Desta vez, os que integramos as comunidades de influência cristã, tenderemos para fantasiar a propósito do seu quê de mágico que o número do ano sugere. 2020 é um número que nos fascina e inquieta, porque continuamos a viver aos ritmos da nossa curta capacidade de entendimento do universo. Apesar de todas as vaidades, não passamos de sete mil milhões de seres temerosos, mais determinados pelo instinto de sobrevivência a cada minuto do que pela contribuição para a construção da humanidade, o alfa e omega de todas as utopias.
Claro que há outros tantos, ou mais, que não celebram 2020, alguns já vão quase em cinco mil anos, outros ficam-se por cerca de mil e quatrocentos, embora não se furtem à propensão para a fantasia, tão néscia e egoísta como a que nos torna ridículos a nós.

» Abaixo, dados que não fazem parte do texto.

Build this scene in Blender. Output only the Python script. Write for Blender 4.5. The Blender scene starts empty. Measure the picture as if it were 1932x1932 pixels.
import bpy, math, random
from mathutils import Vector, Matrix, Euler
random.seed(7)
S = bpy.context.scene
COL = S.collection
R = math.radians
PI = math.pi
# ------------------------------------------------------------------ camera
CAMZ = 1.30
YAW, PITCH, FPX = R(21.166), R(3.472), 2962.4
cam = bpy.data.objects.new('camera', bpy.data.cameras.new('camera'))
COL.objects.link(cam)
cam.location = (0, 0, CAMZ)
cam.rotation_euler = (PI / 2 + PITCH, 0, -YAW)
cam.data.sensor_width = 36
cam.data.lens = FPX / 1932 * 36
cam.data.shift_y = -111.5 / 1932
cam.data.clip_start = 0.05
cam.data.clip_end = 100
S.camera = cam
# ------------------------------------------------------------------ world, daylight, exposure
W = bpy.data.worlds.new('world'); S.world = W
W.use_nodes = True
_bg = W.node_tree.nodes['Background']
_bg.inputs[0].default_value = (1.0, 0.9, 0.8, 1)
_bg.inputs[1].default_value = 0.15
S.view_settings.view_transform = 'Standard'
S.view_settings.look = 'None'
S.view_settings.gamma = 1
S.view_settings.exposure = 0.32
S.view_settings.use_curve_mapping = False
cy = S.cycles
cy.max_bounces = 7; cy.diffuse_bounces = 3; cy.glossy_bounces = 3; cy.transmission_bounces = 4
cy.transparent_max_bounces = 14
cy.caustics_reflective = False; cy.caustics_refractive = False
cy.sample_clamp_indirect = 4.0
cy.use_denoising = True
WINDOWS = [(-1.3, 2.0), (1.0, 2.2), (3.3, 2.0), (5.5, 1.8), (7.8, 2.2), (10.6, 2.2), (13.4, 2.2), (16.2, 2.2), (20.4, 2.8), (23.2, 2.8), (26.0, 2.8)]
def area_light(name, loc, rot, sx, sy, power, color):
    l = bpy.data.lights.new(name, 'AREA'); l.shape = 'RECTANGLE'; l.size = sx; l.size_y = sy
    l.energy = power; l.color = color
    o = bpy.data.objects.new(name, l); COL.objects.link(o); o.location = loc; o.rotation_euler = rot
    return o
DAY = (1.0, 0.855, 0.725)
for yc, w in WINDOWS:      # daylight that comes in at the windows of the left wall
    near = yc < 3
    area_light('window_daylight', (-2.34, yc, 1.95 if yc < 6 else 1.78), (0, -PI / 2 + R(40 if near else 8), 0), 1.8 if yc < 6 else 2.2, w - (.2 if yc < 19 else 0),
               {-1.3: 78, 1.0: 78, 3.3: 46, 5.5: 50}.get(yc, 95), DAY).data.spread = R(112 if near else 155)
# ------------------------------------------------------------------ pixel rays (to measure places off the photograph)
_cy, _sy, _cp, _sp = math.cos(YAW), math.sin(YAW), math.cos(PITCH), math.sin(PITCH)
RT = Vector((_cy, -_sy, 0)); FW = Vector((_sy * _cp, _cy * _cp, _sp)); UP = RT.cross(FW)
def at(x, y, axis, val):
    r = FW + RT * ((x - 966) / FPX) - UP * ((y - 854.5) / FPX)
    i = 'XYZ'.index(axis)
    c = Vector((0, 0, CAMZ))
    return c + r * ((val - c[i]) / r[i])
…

Já era tempo de que, em vez de procurarmos o algodão fofo das fantasias na transição dos anos, nos dispuséssemos a convocar para as celebrações a lucidez que nos permitiria, em vez da festinha e da ressaca agoniante, a serenidade para promover a análise crítica do que tem sido a via dolorosa desta história, que tínhamos obrigação de conhecer, para não voltarmos ao labirinto das aparências, que nos fintam a racionalidade.
Perante o que podemos observar, não haverá razões para repetir discursos de esperança, sempre negada a cada dia. Talvez fosse tempo de reconhecer que a prosperidade material não é o único remédio para o mundo dos homens, que mais importante é a procura da solidariedade, da igualdade, da fraternidade, que são os garantes da liberdade, essência provável da condição humana.
Uma sabedoria difusa, que convive com a torrente da ignorância boçal, selvática e arrogante, diz-nos que de boas intenções está o inferno cheio. Não vale a pena continuar com pias intenções, proclamações angustiadas, quase choramingas, farsas à procura da absolvição, porque não será por aí que daremos contributos para que o futuro seja mais respirável.
A lucidez devia conduzir-nos a reconhecer corajosamente que é preciso mudar de rumo, em vez de caminharmos, num vale de lágrimas, para os abismos da barbárie, consumando destino miserável para uma aventura de milhões de anos.
Se assim não for, resta-nos encarneirar num rebanho desorientado, pelas veredas da indignidade, do instinto que partilhamos com os restantes animais, até à dissolução inglória na biosfera. Pode ser que algures no tempo cósmico, as moléculas que nos configuraram rebentem em flores num outro paraíso terreal.